The council has made the promise after being labelled "inadequate" by Ofsted for the second time in two years in March.
Inspectors were critical of a “corporate failure” to keep children safe and a “continual churn” of senior managers, including eight different directors of children’s services (DCSs) in the last decade.
In a report to cabinet, Somerset Council DCS Julian Wooster pledged that by April 2016 the council will have achieved the higher Ofsted rating of "requires improvement".
In his report, Wooster says the “council is committed to rapid improvement of children’s services”, and concedes that “overall not enough improvement had been made” since 2013 when Ofsted first raised serious concerns about the department.
Assisting the council is a team of advisers, drafted in from Essex County Council and appointed in March by then children’s minister Edward Timpson.
The team, led by Dave Hill DCS in Essex and vice president of the Association of Directors of Children's Services, will support the implementation of a rapid improvement programme over the next six months.
The team will also report back to the Department for Education in June on progress made and whether the council’s leadership has the “capacity and capability to drive forward the changes necessary to achieve adequate performance”.
If the advisers' report is critical the council faces further government intervention and possibly being stripped of control of its children’s services.
The first three months of the six-month improvement plan will focus on improving frontline teams including those working with children in care, safeguarding, and children with disabilities.

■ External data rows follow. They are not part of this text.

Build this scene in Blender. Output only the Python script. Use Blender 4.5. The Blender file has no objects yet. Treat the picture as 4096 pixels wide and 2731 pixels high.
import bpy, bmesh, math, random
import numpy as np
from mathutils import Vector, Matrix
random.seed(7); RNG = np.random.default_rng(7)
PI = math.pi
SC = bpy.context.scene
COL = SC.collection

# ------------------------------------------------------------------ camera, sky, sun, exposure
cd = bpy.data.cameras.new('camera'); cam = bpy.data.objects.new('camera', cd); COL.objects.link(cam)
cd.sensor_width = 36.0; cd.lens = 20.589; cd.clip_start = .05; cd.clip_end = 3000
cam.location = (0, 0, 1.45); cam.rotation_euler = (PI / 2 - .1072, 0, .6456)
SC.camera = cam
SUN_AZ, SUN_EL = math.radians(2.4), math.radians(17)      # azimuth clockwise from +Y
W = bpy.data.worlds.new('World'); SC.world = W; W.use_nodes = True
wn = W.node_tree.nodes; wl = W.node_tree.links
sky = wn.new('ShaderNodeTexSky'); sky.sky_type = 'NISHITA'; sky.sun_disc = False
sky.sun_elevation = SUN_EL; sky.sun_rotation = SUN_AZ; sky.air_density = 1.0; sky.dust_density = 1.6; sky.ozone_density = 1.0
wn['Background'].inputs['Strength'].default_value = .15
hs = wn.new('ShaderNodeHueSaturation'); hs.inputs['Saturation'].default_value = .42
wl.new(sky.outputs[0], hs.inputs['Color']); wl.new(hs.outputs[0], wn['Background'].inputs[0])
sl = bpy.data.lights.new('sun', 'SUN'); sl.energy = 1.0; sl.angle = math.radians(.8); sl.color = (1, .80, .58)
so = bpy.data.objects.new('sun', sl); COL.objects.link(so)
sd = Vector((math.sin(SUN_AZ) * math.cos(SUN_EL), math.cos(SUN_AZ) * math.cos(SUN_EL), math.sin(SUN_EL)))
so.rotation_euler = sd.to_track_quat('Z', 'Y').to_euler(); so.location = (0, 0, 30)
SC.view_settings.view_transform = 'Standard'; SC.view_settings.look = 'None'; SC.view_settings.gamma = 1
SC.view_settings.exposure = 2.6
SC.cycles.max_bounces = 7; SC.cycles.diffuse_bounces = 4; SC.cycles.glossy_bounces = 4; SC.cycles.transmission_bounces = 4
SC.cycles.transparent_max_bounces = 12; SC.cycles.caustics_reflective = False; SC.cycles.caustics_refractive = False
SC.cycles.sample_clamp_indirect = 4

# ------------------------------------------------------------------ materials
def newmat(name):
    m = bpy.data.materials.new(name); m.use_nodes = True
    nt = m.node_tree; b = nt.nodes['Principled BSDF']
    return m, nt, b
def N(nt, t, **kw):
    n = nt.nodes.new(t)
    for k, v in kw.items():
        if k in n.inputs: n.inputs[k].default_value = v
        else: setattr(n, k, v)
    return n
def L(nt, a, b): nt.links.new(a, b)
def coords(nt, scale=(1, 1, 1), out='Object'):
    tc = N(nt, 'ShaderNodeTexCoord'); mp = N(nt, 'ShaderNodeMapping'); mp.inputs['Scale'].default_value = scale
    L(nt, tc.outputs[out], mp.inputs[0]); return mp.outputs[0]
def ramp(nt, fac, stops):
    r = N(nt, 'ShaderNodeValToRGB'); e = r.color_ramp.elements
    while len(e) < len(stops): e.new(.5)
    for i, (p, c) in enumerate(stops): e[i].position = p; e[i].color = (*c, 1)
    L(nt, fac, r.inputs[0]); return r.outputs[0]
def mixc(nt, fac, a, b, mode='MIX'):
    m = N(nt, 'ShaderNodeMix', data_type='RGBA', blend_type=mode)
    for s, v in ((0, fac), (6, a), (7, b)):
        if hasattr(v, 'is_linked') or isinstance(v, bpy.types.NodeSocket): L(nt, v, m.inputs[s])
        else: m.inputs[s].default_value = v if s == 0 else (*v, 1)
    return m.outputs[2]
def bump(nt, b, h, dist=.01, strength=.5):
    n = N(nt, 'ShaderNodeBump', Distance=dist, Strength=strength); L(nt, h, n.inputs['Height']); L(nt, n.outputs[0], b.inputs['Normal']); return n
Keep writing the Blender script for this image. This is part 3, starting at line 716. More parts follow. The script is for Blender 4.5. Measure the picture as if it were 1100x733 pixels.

Other priority areas for improvement include residential care, support for families on the edge of care as well as early intervention, performance data and IT systems.
Recruitment and retention is another focus, after Ofsted inspectors were critical of the council’s reliance on temporary staff in both frontline and senior management roles.
Among the most high-profile temporary staff members has been former interim DCS Peter Lewis, who left the council last October. While council leaders said he failed to deliver improvements swiftly enough, Lewis claimed he was hampered by a lack of authority-wide support for change and its "arcane" IT system.